White wedding dresses? Not so traditional after all. [Photo: Rex]

Think bride, and whether it’s a slinky 1920′s style column gown or a lace affair with a 10-foot train, you’ll probably picture a white dress. Because the hue is a wedding tradition as old as time, right?

No, actually.

Finding the perfect white, or at a push: ivory or cream dress is top of most bride’s to-do lists, even if it’s not usually their colour and they’re prone to spilling their champagne.

But it’s actually a relatively recent phenomenon to see white as the go-to colour for your bridal gown. Until around 170 years ago, red was the most popular colour for wedding dresses.

In fact, Mary Queen of Scots caused uproar when she wore white on her wedding day and was branded inappropriate.

It wasn’t until Queen Elizabeth wore white on her wedding day that it became popular. In 1840 she wore a white dress, orange flower crown and veil and inspired a legion of brides to follow suit.
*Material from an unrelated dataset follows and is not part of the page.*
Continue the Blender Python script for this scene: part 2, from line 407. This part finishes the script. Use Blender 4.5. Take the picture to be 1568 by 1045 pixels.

A lot like how the Duchess of Cambridge did wonders for the lace wedding dress, then?

A few years after Elizabeth kick-started the trend we were all duped into thinking white was the norm, with Godey’s Lady Book claiming that “custom has decided, from the earliest ages, that white is the most fitting hue, whatever may be the material.”

“It is an emblem of the purity and innocence of girlhood, and the unsullied heart she now yields to the chosen one,” it proclaimed - and word spread.

In short: the white wedding dress is simply a trend that’s stuck. So feel free to wear whatever colour you want brides to be. You could even be traditional and go for red.